From: Jeff Davis (jdavis@socketscience.com)
Date: Sat Feb 12 2000 - 15:18:33 MST
Anders Sandberg (asa@nada.kth.se)
10 Feb 2000 14:54:41 +0100 wrote:
>"john grigg" <starman125@hotmail.com> writes:
>> What could be very disturbing is when people decide to "turn off" their
>> conscience to do ethically malicious things. Of course drugs and alcohol
>> have been used for centuries in this way. Not just by individuals but also
>> governments and militaries.
>To take an example that came up in my "Big ideas" sf campaign: a business
leader being
>questioned about whether he had done some illegal things, and answered
turthfully: "I have no
>recollections of ever having done so, and I consider the act deeply
immoral!". But earlier he had
>been much less ethical, and deliberately created an ethical "Dr. Jekyll"
personality that had no
>memories and had very different values, and a "Mr. Hyde" personality with
no such inhibitions
>that appeared at certain points or in certain situations. So he could
continue his unethical
>dealings without his conscious knowledge. Of course the real problem here
is juridical: is he
>guilty of his crimes, or a victim of mental insanity? Is it a crime to do
this kind of restructuring?
>Should Mr. Hyde be punished but not Dr. Jekyll?
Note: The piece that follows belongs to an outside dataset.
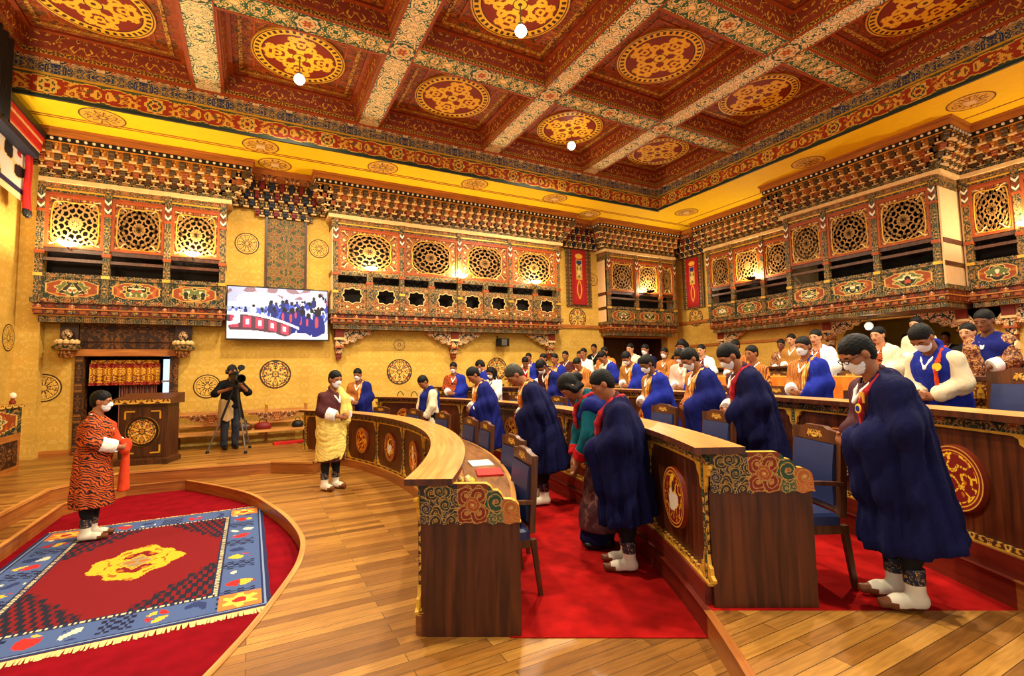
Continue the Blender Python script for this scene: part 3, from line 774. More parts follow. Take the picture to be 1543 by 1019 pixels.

It's clear to me--dare I say obvious--that if the Dr. Jekyll created this
personality duality so that the crimes could be committed without "his"
knowledge, then he is the leading agent in a criminal conspiracy, and
deserves the lion's share of the blame. Creating the means to escape
responsibility for your crimes is just an additional crime. Nail the
sumbitch.
Best, Jeff Davis
"Everything's hard till you know how to do it."